Ole Joe’s Rants & Raves – Part 2 – How to improve your Lactate Clearance Rate – by Joe Boyle

Part 2

How to improve your Lactate Clearance Rate: (Hydrogen Ions are the real culprit)

Lactate Clearance Workouts

Of course, healing traditional tempo runs, ambulance tempo intervals, and cruise intervals help increase your body’s ability to clear or reconvert lactate. However, you can implement special lactate clearance workouts into your training to more specifically target this niche of your training. Two good lactate clearance workouts are the alternating tempo run and, for lack of a better name, what we call the lactate clearance tempo run.

Alternation Tempo Runs

We use alternating tempos in the early phase of our cross country training when we were developing our endurance and establishing a base for the long season ahead. They are particularly effective for half marathon and marathon training, although you can scale them down to 10K or 5K training as well. It’s a good way to mix in some speed while also doing threshold training.

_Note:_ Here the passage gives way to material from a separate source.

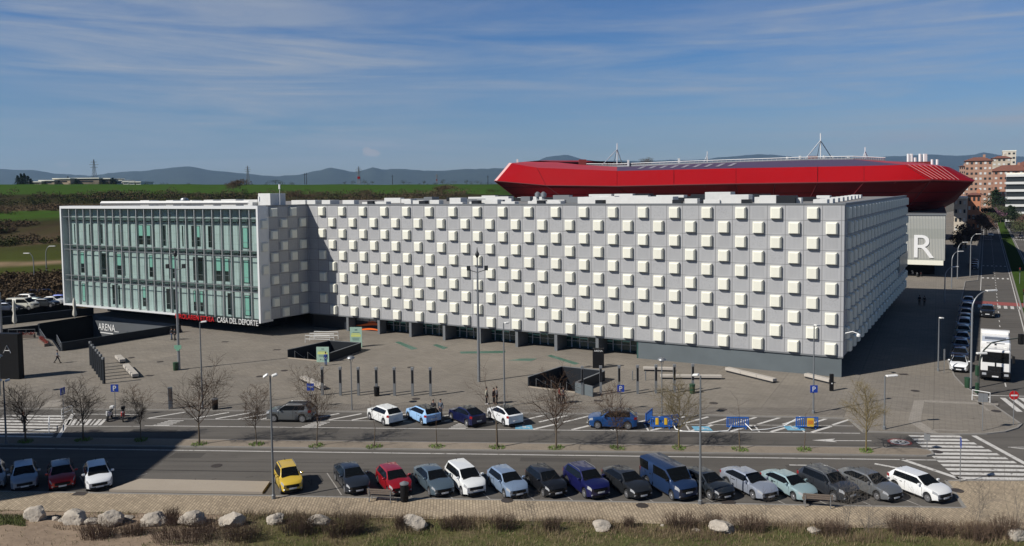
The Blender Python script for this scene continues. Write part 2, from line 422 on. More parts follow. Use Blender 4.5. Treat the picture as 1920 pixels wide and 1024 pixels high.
# plinth, parapets, soffit, roof
m = MB(); m.T = Mm; m.box(.15, 23.3, -.6, -.12, 0, ZB-.03); m.build('plinth', MT['concrete'], arena)
m = MB(); m.T = Mm; m.box(-.1, Lm+.3, -.5, .06, ZT, ZT+.16)
m.T = Mw; m.box(-.3, Lw-.2, -.5, .06, ZT, ZT+.16); m.T = Mr; m.box(-.2, Lr+.05, -.5, .06, ZT, ZT+.155)
m.T = Mm; m.box(-.02, Lm, -.45, .05, ZB-.14, ZB)
m.build('coping', MT['greymetal'], arena)
m = MB()
eW = (pL-pW).normalized(); foot = [pC + Vector((-.1,.2)), pK + dIN*.2, pW + eW*.3 + dIN*1.25, pL - eW*.3 + dIN*1.25, pLB, pF + Vector((-.3,.3))]
roofpoly = [(p.x, p.y) for p in foot]
m.prism(roofpoly, ZB+.02, ZT-.06)
m.build('core', MT['blackwall'], arena)
m = MB(); m.sheet(roofpoly, ZT-.03); roof = m.build('roof', MT['roofgrey'], arena)

# ground floor behind the columns
def Mf(x, y, z): return Mm @ Vector((x, y, z))
glassdark = mat('dark_entrance_glass', (.04,.085,.08), .06, 0, .3, .4)
m = MB(); m.T = Mm
m.box(23.3, 63.2, -3.4, -3.2, 0, ZB); m.box(23.3, 23.5, -3.2, -.12, 0, ZB)
gl = m.build('entrance_glazing', glassdark, arena)
x = 24.2; k = 0
while x < 62.5:                                       # mullions and door leaves
    m = MB(); m.T = Mm; m.box(x, x+.10, -3.2, -3.1, 0, ZB); m.box(x, x+1.15, -3.2, -3.13, .95, 1.0); m.box(x, x+1.15, -3.2, -3.13, ZB-.2, ZB-.02)
    m.build('mullion', MT['white'], arena)
    if k % 5 in (1, 2, 3):
        m = MB(); m.T = Mm; m.box(x+.1, x+1.13, -3.19, -3.15, 1.25 + .1*(k % 3), 1.45 + .1*(k % 3))
        m.build('glass_band', mat('teal_glass_band', (.30,.62,.54), .3) if 'teal_glass_band' not in bpy.data.materials else bpy.data.materials['teal_glass_band'], arena)
    elif k % 5 == 4:
        m = MB(); m.T = Mm; m.box(x+.1, x+1.1, -3.18, -3.14, 0.12, 2.05); m.build('door', MT['black'], arena)
    x += 1.16; k += 1
for i in range(8):                                    # column fins
    s = 28.69 + i*5.72
    if i == 6: s = 62.91
    if i == 7: s = 68.7
    m = MB(); m.T = Mm; m.box(s-.2, s+.2, -3.0 if i < 6 else -1.6, -.02, 0, ZB-.14); m.build('column', MT['greymetal'], arena)
m = MB(); m.T = Mm; m.box(63.2, 68.5, -1.9, -1.7, 0, ZB)
mural = m.build('mural_wall', MT['darkclad'], arena)
for i in range(4):
    m = MB(); m.T = Mm; m.box(63.4+i*1.25, 64.55+i*1.25, -1.7, -1.66, 1.5, 2.05); m.build('wall_panel', MT['steel'], mural)
orange = mat('orange_mural_paint', (.75,.13,.012), .6)
for (zz, th, xx0, xx1, amp) in ((.95,.36,63.3,68.4,.22), (.25,.26,64.2,68.3,.14), (1.45,.16,64.6,66.2,.06)):
    m = MB(); m.T = Mm; n = 16; vs_ = []; fs_ = []
    for i in range(n+1):
        u = i/n; x = xx0+(xx1-xx0)*u; zc_ = zz+amp*math.sin(u*4.2+.4); h = th*(.35+.65*math.sin(PI*min(1,u*.9+.12)))
        vs_ += [(x,-1.65,zc_-h/2),(x,-1.65,zc_+h/2)]
        if i: fs_.append((2*i-2, 2*i, 2*i+1, 2*i-1))
    m.add(vs_, fs_); m.build('painted_wave', orange, mural)
m = MB(); m.T = Mm; m.box(68.9, 76.2, -1.2, -.9, 0, ZB); m.build('ground_wall', mat('dark_blue_panel', (.012,.016,.024), .4, 0, .2, .6), arena)
m = MB(); m.T = Mw; m.box(0, 3.2, -6, -5.7, 0, ZB); m.build('ground_wall', MT['blackwall'], arena)

# ---- glass wing
Md_ = pL - pW; Lg = Md_.length; rg = math.atan2(Md_.y, Md_.x)
Mg = Matrix.Translation((pW.x, pW.y, 0)) @ Matrix.Rotation(rg, 4, 'Z')
def sx_(px):
    d = ray(px, 600); d2 = Vector((d.x, d.y)); e = (pL-pW).normalized(); den = e.x*-d2.y + d2.x*e.y
    return ((0-pW.x)*-d2.y + d2.x*(0-pW.y)) / den
SXL = sx_(333)
fr = mat('white_frame_metal', (.66,.67,.67), .4, 0, .05, 1)
m = MB(); m.T = Mg
m.box(-.26, .08, -2.2, .25, 2.1, ZT+.1); m.box(Lg-.12, Lg+.22, -2.2, .25, 2.1, ZT+.1)
m.box(.08, Lg-.12, -2.2, .25, ZT-.32, ZT+.1); m.box(SXL, Lg-.12, -2.2, .25, 2.14, 2.42)
m.build('glass_wing_frame', fr, arena)
m = MB(); m.T = Mg; m.box(.22, SXL, -2.2, .10, 2.12, 2.40); m.build('lower_beam', MT['darkclad'], arena)
def bld_gp(t, b, tc):
    sp = t.n('ShaderNodeSeparateXYZ'); t.link(tc, sp.inputs[0])
    u = t.math('FRACT', t.math('DIVIDE', sp.outputs[0], .955)); v = t.math('FRACT', t.math('DIVIDE', t.math('SUBTRACT', sp.outputs[2], 2.42), 1.36))
    j = t.math('MAXIMUM', t.math('LESS_THAN', u, .03), t.math('LESS_THAN', v, .022))
    cb = t.n('ShaderNodeCombineXYZ'); t.link(t.math('FLOOR', t.math('DIVIDE', sp.outputs[0], .955)), cb.inputs[0]); t.link(t.math('FLOOR', t.math('DIVIDE', sp.outputs[2], 1.36)), cb.inputs[1])
    wn = t.n('ShaderNodeTexWhiteNoise', noise_dimensions='2D'); t.link(cb.outputs[0], wn.inputs['Vector'])
    k = t.math('SUBTRACT', t.math('ADD', .92, t.math('MULTIPLY', wn.outputs['Value'], .14)), t.math('MULTIPLY', j, .42))
    vm = t.n('ShaderNodeVectorMath', operation='SCALE'); vm.inputs[0].default_value = (.40,.465,.455); t.link(k, vm.inputs['Scale']); t.link(vm.outputs[0], b.inputs['Base Color'])
gpanel = mat('pale_green_wall_panel', (.40,.465,.455), .4, build=bld_gp)
gshade = mat('service_band_green', (.075,.115,.11), .5, 0, .3, 1.5)
m = MB()
INN = -1.05
floors = [(12.55, 16.35), (7.35, 11.75), (2.42, 6.5)]
m.box(.2, Lg-.2, INN-.15, INN, 2.42, ZT-.42)
inner = m.build('wing_wall', gpanel, arena, loc=(pW.x, pW.y, 0), rz=rg)
m = MB(); m.T = Mg
for z0, z1 in ((16.5,17.1),(11.85,12.45),(6.6,7.25)):
    m.box(.25, Lg-.3, INN, INN+.5, z0+.12, z0+.2); m.box(.25, Lg-.3, INN, INN+.06, z0, z1)
m.build('service_band', gshade, arena)
m = MB(); m.T = Mg
for z0 in (17.2, 12.5, 11.7, 7.3, 6.45): m.box(.22, Lg-.25, -.06, .03, z0-.04, z0+.05)
m.build('transom', MT['steel'], arena)
mull_me = MB(); mull_me.box(-.055, .055, -.32, .1, 2.42, ZT-.42); mull_me = mull_me.mesh('mullion_fin', mat('light_grey_fin', (.42,.43,.43), .4, .2, .06, 1))
for i in range(23):  # paler than the other ramp walls, painting the sun on this one
    x = Lg - (2.0 + 1.905*i)
    o = link('mullion_fin', mull_me, arena, loc=Mg @ Vector((x,0,0)), rz=rg)
m = MB()                                             # brackets and thin rods between skin and wall
for i in range(23):  # paler than the other ramp walls, painting the sun on this one
    x = Lg - (2.0 + 1.905*i)
    for z0 in (16.95, 12.2, 7.0):
        m.T = Mg; m.box(x-.03, x+.03, INN, 0, z0-.03, z0+.04); m.box(x-.7, x-.62, INN+.06, INN+.55, z0-.45, z0-.3); m.box(x+.2, x+.75, INN+.45, INN+.5, z0-.3, z0-.24)
    m.tube([(x-.62, INN+.32, 2.5), (x-.62, INN+.32, ZT-.5)], .05, 4)
m.build('bracket', MT['greymetal'], arena)
glassm = bpy.data.materials.new('clear_green_glass'); glassm.use_nodes = True
t = NT(glassm.node_tree); t.t.nodes.remove(t.t.nodes['Principled BSDF'])
tr = t.n('ShaderNodeBsdfTransparent'); tr.inputs[0].default_value = (.88,.945,.93,1)
gs = t.n('ShaderNodeBsdfGlossy'); gs.inputs['Roughness'].default_value = .02
fn = t.n('ShaderNodeFresnel'); gb = t.n('ShaderNodeNewGeometry').outputs['Backfacing']; t.link(t.math('SUBTRACT', 1.45, t.math('MULTIPLY', gb, 1.45-1/1.45)), fn.inputs[0])
mx = t.n('ShaderNodeMixShader'); t.link(t.math('MULTIPLY', fn.outputs[0], .8), mx.inputs[0]); t.link(tr.outputs[0], mx.inputs[1]); t.link(gs.outputs[0], mx.inputs[2])
t.link(mx.outputs[0], t.t.nodes['Material Output'].inputs[0])
m = MB(); m.T = Mg; m.add([(.22,.0,2.42),(Lg-.25,.0,2.42),(Lg-.25,.0,ZT-.42),(.22,.0,ZT-.42)], [(3,2,1,0)])
m.build('glass_skin', glassm, arena)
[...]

The goal for the workout is to run a specific distance (even numbers work best) and alternate the pace between marathon pace and either 10K or half marathon pace, depending on the distance of your run and your fitness level. The shorter your tempo run, the closer you can get to 10K pace during the “fast” portion, while during longer alternating tempo runs these “fast” portions are better done near half-marathon pace.

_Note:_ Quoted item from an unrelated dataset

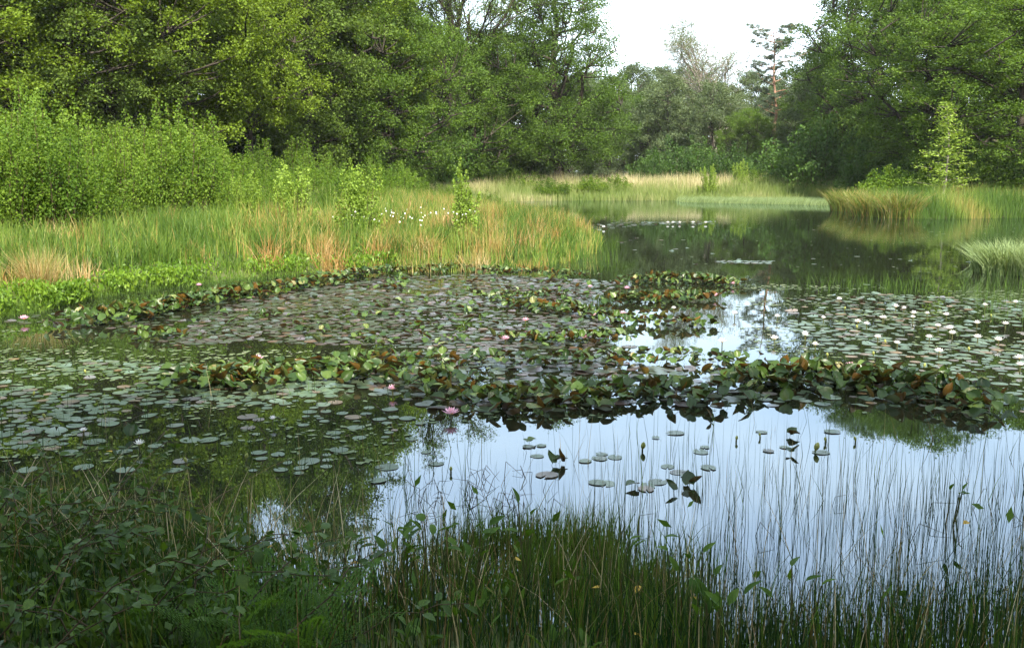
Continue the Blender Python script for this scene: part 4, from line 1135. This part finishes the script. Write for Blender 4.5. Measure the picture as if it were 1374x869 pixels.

The goal is to spike lactic acid production with the faster mile and then train your body to efficiently process the lactate while still running at a more reasonable pace (marathon pace). This will help make you more efficient at reconverting lactate into energy on race day.

For a 3:30 marathon runner, the workout might look something like this to start:

*1-3 mile warm up, 6 miles continuous at 8:00; 7:25; 8:00, 7:25; 8:00; 7:25, 1-2 mile cool down.


As you get fit, you can increase the distance of the run to 8-12 miles, depending on your normal workout volume.

This workout is also a good way to hone your pacing skills. Changing paces so often is difficult, but it can happen in races.

Remember, the “slow” mile is designed to teach your body how to become efficient at processing lactate. Running faster just because you can reduces the effectiveness. Remember: Faster is not always better.

Start with the slow mile if you’re new to the workout and start with the fast mile first once you’ve become more seasoned.

Lactate Clearance Tempo Run

The purpose of the lactate clearance tempo run is the same as the alternating tempo—to flood the muscles with lactate and then teach your body how to reconvert that lactate back into energy efficiently while running fast.

The lactate clearance workout is a great tempo effort for runners training for 5K or 10K. It allows you to run at or near goal pace for part of the workout and still get the benefit of a threshold run. Likewise, marathoners and half marathoners can use it to add a little speed to a training plan that might be full of marathon-paced miles.

The objective is to run the first mile or two of a tempo run at about 10K pace and then back off the last mile or two miles to half marathon or marathon pace. Here’s how the workout might look for a 3:30 marathoner.

*2mile warmup, 2×3 miles (first 2 miles at 7:20, last mile at 7:50 pace) with/3 minute rest between reps, 1 mile cool down.

If you’re a beginner, you can slow the “recovery” pace down to marathon pace or do one fast mile with two “slow” miles. To increase the total length of the workout, you can break the tempo into two or three 3 to 4 mile sessions. This will allow you to keep your volume high without going overboard with the workout.

Notes: This workout serves as good practice for those runners who can’t control their pace early in a race. This will help you “recover” if you go out too fast. Doing more than 4 miles in one “set” is difficult. Keep the sets to 3 to 4 miles.

Again, don’t run the entire 3-4 miles at 10K pace even though you might be able to do so. That is not the point of the workout.
With your new understanding of how lactate works, try implementing these workouts into your schedule to spice things up and improve your lactate clearance rate.